▸ **Exercise**
Take the lines of the data below from the very first through the line containing "R = math.radians" and output them exactly, pictures excluded.
___ Supplied material
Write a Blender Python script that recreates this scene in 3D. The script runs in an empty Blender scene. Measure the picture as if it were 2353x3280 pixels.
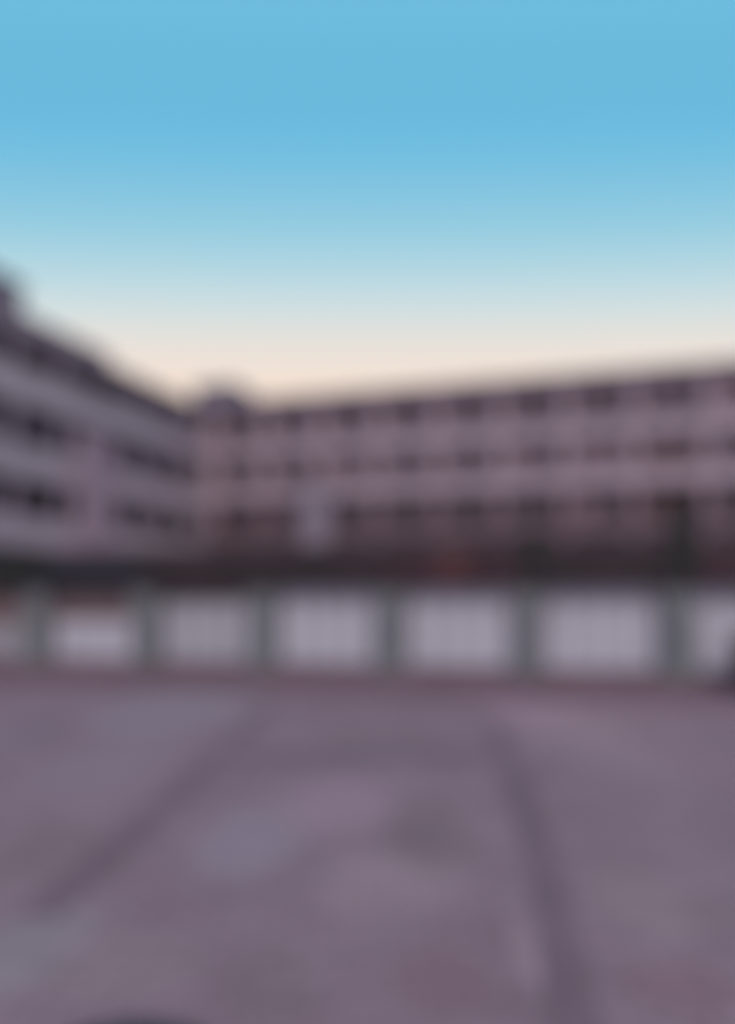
import bpy, bmesh, math, random
from mathutils import Vector, Matrix
random.seed(11)
S = bpy.context.scene
C = S.collection
R = math.radians

# ------------------------------------------------------------------ camera
cd = bpy.data.cameras.new('camera'); cam = bpy.data.objects.new('camera', cd); C.objects.link(cam)
cam.location = (0, 0, 1.6); cam.rotation_euler = (R(90), 0, 0)
cd.sensor_fit = 'HORIZONTAL'; cd.sensor_width = 36; cd.lens = 35.84
cd.shift_y = 196/1627.0
cd.clip_start = 0.05; cd.clip_end = 3000
cd.dof.use_dof = True; cd.dof.focus_distance = 0.40          # lens wide open and focused on something very near
cd.dof.aperture_fstop = 1.6
S.camera = cam
S.view_settings.view_transform = 'Standard'; S.view_settings.look = 'None'
S.view_settings.gamma = 1; S.view_settings.exposure = 0.08
S.view_settings.use_curve_mapping = False
F = 1620.0

# ------------------------------------------------------------------ sky
def lin(h):
    v = [int(h[i:i+2], 16)/255 for i in (0, 2, 4)]
    return tuple(c/12.92 if c <= .04045 else ((c+.055)/1.055)**2.4 for c in v)
SUN_EL, SUN_AZ = 42, 168        # degrees; azimuth clockwise from +Y
w = bpy.data.worlds.new("World"); S.world = w; w.use_nodes = True
nt = w.node_tree; nt.nodes.clear(); N = nt.nodes.new; L = nt.links.new
out = N('ShaderNodeOutputWorld'); bg = N('ShaderNodeBackground'); L(bg.outputs[0], out.inputs[0])
tc = N('ShaderNodeTexCoord'); sx = N('ShaderNodeSeparateXYZ'); L(tc.outputs['Generated'], sx.inputs[0])
def ramp(stops):
    r = N('ShaderNodeValToRGB'); e = r.color_ramp.elements
    while len(e) > 1: e.remove(e[0])
    e[0].position = stops[0][0]; e[0].color = (*stops[0][1], 1)
    for p, c in stops[1:]:
        k = e.new(p); k.color = (*c, 1)
    return r
tab = [(1330,'f8dcc8'),(1000,'f5dcc8'),(880,'f6dfcc'),(830,'f2e0d1'),(790,'ece1d6'),(750,'e5dfd8'),(715,'dbe0dc'),(660,'c9dce0'),(600,'b4d6e0'),
       (500,'94cbdf'),(400,'7fc2de'),(310,'6dbcdf'),(210,'69b8da'),(100,'6ab9db'),(0,'6dbbdd')]
st = []
for y, h in tab:
    t = (1330-y)/F; z = t/math.sqrt(1+t*t+.01); st.append((z, lin(h)))
st.append((.85, (.13, .33, .55))); st.append((1.0, (.12, .26, .47)))
front = ramp(st)
vm = N('ShaderNodeVectorMath'); vm.operation = 'MULTIPLY'; L(tc.outputs['Generated'], vm.inputs[0]); vm.inputs[1].default_value = (.4, 1, 1)
vn = N('ShaderNodeVectorMath'); vn.operation = 'NORMALIZE'; L(vm.outputs[0], vn.inputs[0])
sz = N('ShaderNodeSeparateXYZ'); L(vn.outputs[0], sz.inputs[0]); L(sz.outputs['Z'], front.inputs[0])
back = ramp([(0, (.48, .43, .50)), (.2, (.46, .41, .50)), (.45, (.32, .35, .48)), (.8, (.16, .29, .46)), (1, (.12, .27, .46))])
L(sx.outputs['Z'], back.inputs[0])
mr = N('ShaderNodeMapRange'); mr.interpolation_type = 'SMOOTHSTEP'
L(sx.outputs['Y'], mr.inputs[0]); mr.inputs[1].default_value = .45; mr.inputs[2].default_value = -.35
mx = N('ShaderNodeMix'); mx.data_type = 'RGBA'
L(mr.outputs[0], mx.inputs[0]); L(front.outputs[0], mx.inputs[6]); L(back.outputs[0], mx.inputs[7])
sky = N('ShaderNodeTexSky'); sky.sky_type = 'NISHITA'; sky.sun_disc = False
sky.sun_elevation = R(SUN_EL); sky.sun_rotation = R(SUN_AZ)
sc = N('ShaderNodeVectorMath'); sc.operation = 'SCALE'; L(sky.outputs[0], sc.inputs[0]); sc.inputs[3].default_value = .08
m2 = N('ShaderNodeMix'); m2.data_type = 'RGBA'; m2.inputs[0].default_value = .06
L(mx.outputs[2], m2.inputs[6]); L(sc.outputs[0], m2.inputs[7])
L(m2.outputs[2], bg.inputs[0]); bg.inputs[1].default_value = 1.0

# ------------------------------------------------------------------ sun
sd = bpy.data.lights.new('sun', 'SUN'); sun = bpy.data.objects.new('sun', sd); C.objects.link(sun)
sd.energy = 1.15; sd.angle = R(18); sd.color = (1, .78, .72)
dirv = Vector((math.sin(R(SUN_AZ))*math.cos(R(SUN_EL)), math.cos(R(SUN_AZ))*math.cos(R(SUN_EL)), math.sin(R(SUN_EL))))
sun.rotation_euler = (-dirv).to_track_quat('-Z', 'Y').to_euler()

# ------------------------------------------------------------------ helpers
def mat(name, col, rough=.75, var=.12, scale=1.5, spec=.3, metal=0, bump=.1, streak=False, fine=30):
    m = bpy.data.materials.new(name); m.use_nodes = True
    t = m.node_tree; b = t.nodes['Principled BSDF']
    b.inputs['Roughness'].default_value = rough; b.inputs['Metallic'].default_value = metal
    b.inputs['Specular IOR Level'].default_value = spec
    tcn = t.nodes.new('ShaderNodeTexCoord'); mp = t.nodes.new('ShaderNodeMapping')
    t.links.new(tcn.outputs['Object'], mp.inputs[0])
    if streak: mp.inputs['Scale'].default_value = (1, 1, .15)
    n1 = t.nodes.new('ShaderNodeTexNoise'); n1.inputs['Scale'].default_value = scale; n1.inputs['Detail'].default_value = 6
    n2 = t.nodes.new('ShaderNodeTexNoise'); n2.inputs['Scale'].default_value = fine; n2.inputs['Detail'].default_value = 3
    t.links.new(mp.outputs[0], n1.inputs[0]); t.links.new(tcn.outputs['Object'], n2.inputs[0])
    a = t.nodes.new('ShaderNodeMath'); a.operation = 'MULTIPLY_ADD'; a.inputs[1].default_value = .75
    t.links.new(n1.outputs[0], a.inputs[0])
    s2 = t.nodes.new('ShaderNodeMath'); s2.operation = 'MULTIPLY'; s2.inputs[1].default_value = .25
    t.links.new(n2.outputs[0], s2.inputs[0]); t.links.new(s2.outputs[0], a.inputs[2])
    r = t.nodes.new('ShaderNodeValToRGB'); e = r.color_ramp.elements
    e[0].position = .3; e[1].position = .7
    e[0].color = (*[c*(1-var) for c in col], 1); e[1].color = (*[min(1, c*(1+var)) for c in col], 1)
    t.links.new(a.outputs[0], r.inputs[0]); t.links.new(r.outputs[0], b.inputs['Base Color'])
    if bump:
        bp = t.nodes.new('ShaderNodeBump'); bp.inputs['Strength'].default_value = bump; bp.inputs['Distance'].default_value = .02
        t.links.new(n2.outputs[0], bp.inputs['Height']); t.links.new(bp.outputs[0], b.inputs['Normal'])
    return m

def box(bm, x0, x1, y0, y1, z0, z1, bev=0):
    r = bmesh.ops.create_cube(bm, size=1)
    for v in r['verts']:
        v.co = Vector(((x0+x1)/2+v.co.x*(x1-x0), (y0+y1)/2+v.co.y*(y1-y0), (z0+z1)/2+v.co.z*(z1-z0)))
    if bev:
        es = list({e for v in r['verts'] for e in v.link_edges})
        bmesh.ops.bevel(bm, geom=es, offset=bev, segments=2, affect='EDGES', profile=.6)
def boxes(*bs, bev=0):
    bm = bmesh.new()
    for b in bs: box(bm, *b, bev=bev)
    return bm
def prism(bm, pts, z0, z1):
    lo = [bm.verts.new((x, y, z0)) for x, y in pts]; hi = [bm.verts.new((x, y, z1)) for x, y in pts]
    n = len(pts); bm.faces.new(lo[::-1]); bm.faces.new(hi)
    for i in range(n): bm.faces.new((lo[i], lo[(i+1) % n], hi[(i+1) % n], hi[i]))
def lathe(bm, prof, n=32, cx=0, cy=0):
    rings = [[bm.verts.new((cx+r*math.cos(2*math.pi*k/n), cy+r*math.sin(2*math.pi*k/n), z)) for k in range(n)] for r, z in prof]
    for a, b in zip(rings, rings[1:]):
        for k in range(n): bm.faces.new((a[k], a[(k+1) % n], b[(k+1) % n], b[k]))
    bm.faces.new(rings[0][::-1]); bm.faces.new(rings[-1])
def obj(name, bm, m, parent=None, loc=(0, 0, 0), smooth=False):
    bmesh.ops.recalc_face_normals(bm, faces=bm.faces)
    me = bpy.data.meshes.new(name); bm.to_mesh(me); bm.free()
    me.materials.append(m)
    if smooth:
        for p in me.polygons: p.use_smooth = True
    o = bpy.data.objects.new(name, me); C.objects.link(o); o.parent = parent; o.location = loc
    return o
def thing(name, label, cat, loc=(0, 0, 0), rz=0, group=None):
    o = bpy.data.objects.new(name, None); C.objects.link(o); o.location = loc; o.rotation_euler = (0, 0, rz)
    o.empty_display_size = .3; o['label'] = label; o['category'] = cat
    if group: o['group'] = group
    return o
def copypart(o, parent, loc):
    c = o.copy(); C.objects.link(c); c.parent = parent; c.location = loc
    for ch in [x for x in o.children]:
        g = ch.copy(); C.objects.link(g); g.parent = c
    return c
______
▸ **Answer for the task**
Write a Blender Python script that recreates this scene in 3D. The script runs in an empty Blender scene. Measure the picture as if it were 2353x3280 pixels.
import bpy, bmesh, math, random
from mathutils import Vector, Matrix
random.seed(11)
S = bpy.context.scene
C = S.collection
R = math.radians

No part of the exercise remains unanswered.